De inmediato se especifican los acuerdos de delegación del indigenismo: “Existen convenios entre el Estado venezolano y las órdenes religiosas Capuchina y Salesiana para la reducción y civilización de los indígenas que pueblan los extensas regiones de la Gran Sabana y otras zonas del estado Bolívar y de la Goajira en el estado Zulia” (p. 218). La ubicación geográfica, quizá error del redactor (lo que pudiera evidenciar las percepciones del venezolano medio de entonces), excluye los hoy estados y entonces territorios federales Amazonas y Delta Amacuro.
Seguidamente el libro apunta: “Esas órdenes religiosas tienen establecidos varios centros misionales y desarrollan una benéfica labor de civilización y divulgación de la fe cristiana” (p. 218). Estas declaraciones amplían la concepción del propósito del indigenismo delegado a las misiones: los procesos de reducción o “dejar de ser indio” y civilización o adopción de otros recursos culturales, mediante el cambio social forzado. Estos procesos se acompañaban y reforzaban, como en la época colonial, por la evangelización.
Se señala asimismo que “Los centros misionales cuentan con edificios y templos donde se les proporciona a los indígenas enseñanza elemental y técnica, recibiendo beneficios materiales y espirituales que contribuyen a su mejoramiento económico y social.
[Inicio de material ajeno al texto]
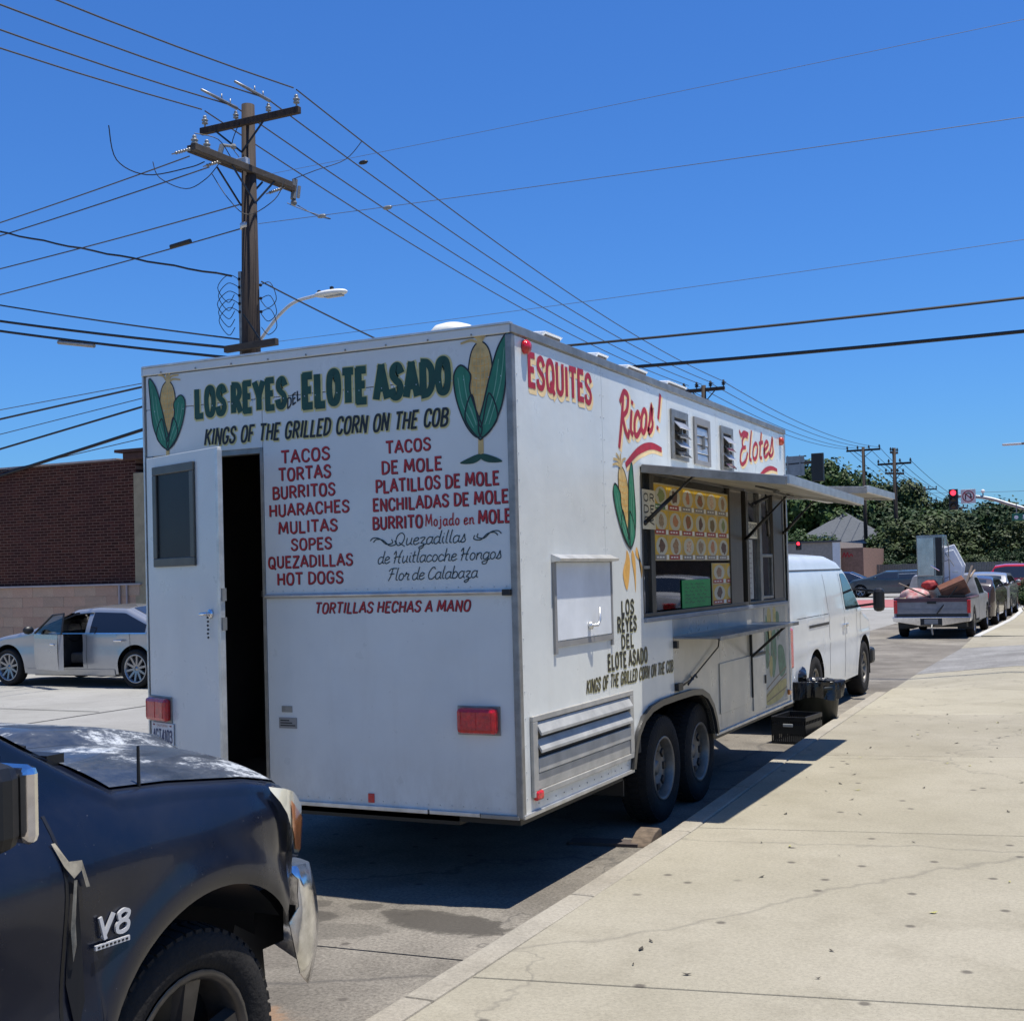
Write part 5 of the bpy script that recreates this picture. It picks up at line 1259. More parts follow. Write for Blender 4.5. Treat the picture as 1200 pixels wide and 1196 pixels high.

Se le ofrece trabajo remunerado y constante en aserraderos, instalados en las zonas donde habitan los indígenas, contribuyendo en forma eficaz a que estos pobladores se arraiguen y se establezcan con su familia en una localidad en contraste con la incipiente e inestable economía selvícola que antes era tradicional en ellos y que los obligaba al nomadismo” (p. 218). Si bien se trata de una descripción somera de las actividades desarrolladas mediante el indigenismo delegado, constituye un retrato de lo que sucedía en los centros misionales y de lo que, con buenas intenciones, terminaba generando procesos de transculturación y vergüenza étnica y lingüística. El calificativo de “economía selvícola”, empleado a mediados del siglo XX, contrasta con todo lo que hoy en día se sabe sobre los complejos sistemas de producción, intercambio e integración de los pueblos indígenas, fragmentados cuando no destruidos por los procesos de conquista y colonización.
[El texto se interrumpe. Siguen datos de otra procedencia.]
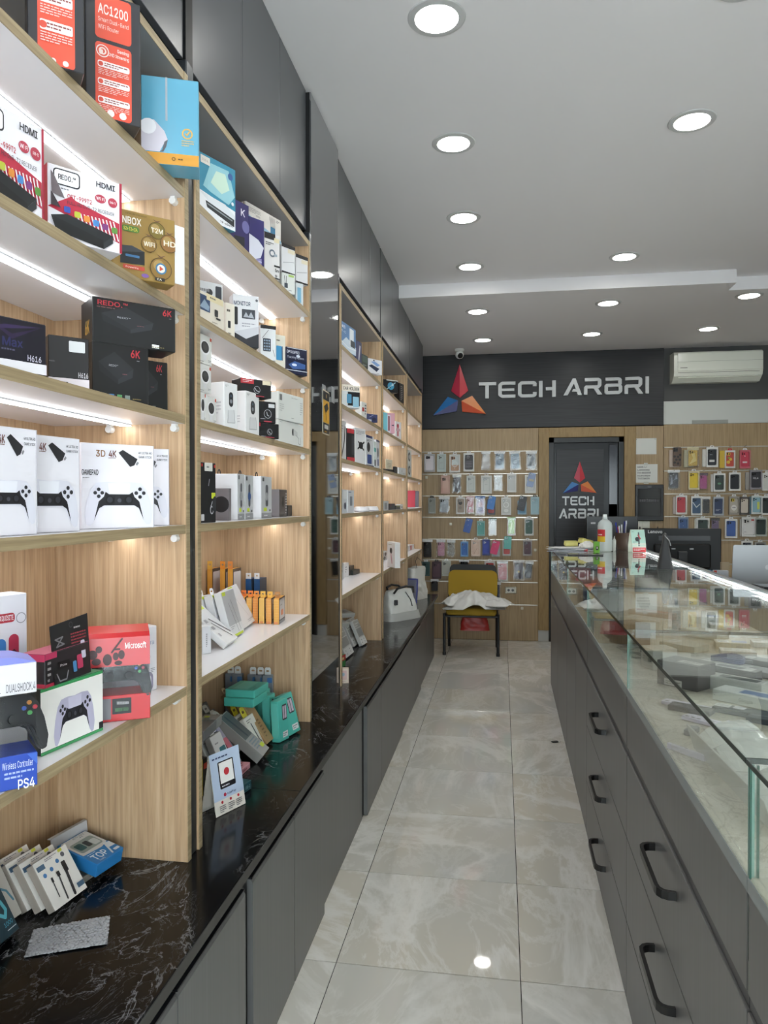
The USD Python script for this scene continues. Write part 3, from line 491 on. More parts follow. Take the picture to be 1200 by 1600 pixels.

A propósito del indigenismo directo por parte del Estado venezolano o no delegado en las misiones, en el apartado “Comisión indigenista” se aclara que “Aunque la población indígena de Venezuela es reducida -100.000 habitantes- en comparación con la de otros países de América, el gobierno se ha preocupado intensamente por mejorar las condiciones en que viven éstos” (p. 218). La infravaloración de la importancia demográfica de los indígenas y el desdeño por su relevancia cultural y de sus derechos anteriores a la creación de los estados nacionales son constantes en toda América Latina. Lo han sido en Venezuela durante mucho tiempo y, en especial, cuando la Asamblea Nacional Constituyente de 1999 discutió la incorporación de normas relativas a los pueblos indígenas, concentradas principalmente en un capítulo especial.
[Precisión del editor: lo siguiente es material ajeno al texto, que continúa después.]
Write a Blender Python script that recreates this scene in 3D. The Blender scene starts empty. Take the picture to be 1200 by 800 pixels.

Finalmente se refiere que “La Comisión Indigenista es un organismo oficial de resguardo, protección y civilización, de carácter técnico que se ocupa del estudio científico de la lingüística indígena, atiende las denuncias y quejas de las comunidades indígenas sobre conflictos o problemas de tierras ocupadas por ellos y examina, también las solicitudes de permiso para viajar en territorios habitados por ellos” (p. 218). La Comisión Indigenista fue creada tras la adopción de la Convención de Pátzcuaro en 1946.
Es importante señalar, lo que ya es un criterio no solo de la Ley de Misiones de 1915, sino también de distintos textos legales del siglo XIX: los indígenas cuyos territorios ancestrales estaban ubicados fuera de esas zonas remotas quedaban exentos del indigenismo delegado. Sin embargo, el Estado tampoco les prestó suficiente atención hasta la década de 1960. Como una excepción en la década de 1950, la Comisión Indigenista realizó diversas actividades en comunidades kari’ñas del estado Anzoátegui y recibió delegaciones de indígenas de otras regiones.
Esta concepción geográfica de las alteridades resulta significativa. Parece existir una posible correlación entre marginalidad territorial y menosprecio étnico y cultural. Adicionalmente, la idea de la distancia geográfica también estaba imbuida de una falsa creencia de que “indios de verdad” solo vivían en las selvas, en la Gran Sabana, en los humedales del Delta del Orinoco o en las desérticas planicies de la Guajira. Los indios más próximos implicaban una alteridad aparente menos extrema, debido en parte a la adopción (muchas veces por imposición) de recursos culturales, especialmente materiales (vestimentas, utensilios diversos, patrón de asentamiento), simbólicos (religión) y lingüísticos. Afortunadamente la valoración y visibilidad de la diversidad sociocultural ha ido cambiando en América Latina y en Venezuela, en particular, pero aún queda mucho que pensar y hacer en este campo, no solo en beneficio de los indígenas como pueblos originarios sino para bien de las sociedades latinoamericanas y la consolidación de identidades y proyectos históricos propios no subalternos.